導入している書籍販売専用の商品棚では、小説文庫や雑学文庫、ビジネス書、料理・健康の実用書など、人気ジャンルの書籍を用意しています。
(3) 専門家の書評による本を宣伝
書籍の専門家(インフルエンサー)に様々なジャンルの本の書評を依頼し、書評とともにその本を陳列棚にポップで掲示し紹介します。
こうすることにより、学生から一般の人まで普段は手に取られないような本も売れるようになり、店の集客に貢献しています。
(4) お客さんからのリクエストに応える
店に来てくれたお客さんに自分の好きなジャンルの本をリクエストし、店主がその人の好みに合わせた本を何冊か取り揃え、リクエストに応えます。
お客さんとしては、ほしくてもなかなか見つからない本が手に入る喜びがあります。
(5) 本の配達
ほしい本があってもこれまであった近くの本屋さんがなくなって定期的に読んでいた雑誌や読みたい本が手に入らないと嘆く読書好きの方が多くおられます。
このような人たちのために連絡さえいただければ配達しますというサービスです。
このことにより、お客さんとの接点ができ、これが口コミなどで広がり新たな集客へと結びつく可能性があります。
4 まとめ
最近では通勤の電車の中で本を拡げている人を見ることがめっきり少なくなりました。また、以前は満員電車の中では遠慮がちに新聞を四つ折りにして読んでいる人をよく見かけたものですが、これもほとんど見かけません。
みんな一心にスマホに見入っているのです。
これだけみても読書人口が減ったことを実感します。
今、家の中で身の回りを見渡してもめぼしい本はありません。
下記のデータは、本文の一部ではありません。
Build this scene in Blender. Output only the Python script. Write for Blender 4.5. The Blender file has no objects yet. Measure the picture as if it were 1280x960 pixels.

かってのように本に囲まれた生活では主な知識はまず本からという習慣は完全になくなりました。
世の中のデジタル化の波は紙による活字文化を駆逐し、PC、スマホやタブレットなどによる電子書籍などにとって代わろうとしています。
駅前や商店街のまちの本屋さんはいつの間にかなくなり、チェーン店や大手の書店への集約化が進む中、最近「TSUTAYA」が過去最高の売上げを記録したとの報は、若者の活字離れは進んでも、潜在的な読書層は一定数いることを再認識した点で明るいニュースです。
まちの本屋さんは新しい出会いの場とその地域の文化の発信元であるとともに、賑わいを創出する役目も担っています。
根強い読書ファンの要望を叶えるため、「まちの本屋さん」これからも様々な工夫を凝らしながら続けていってほしいものです。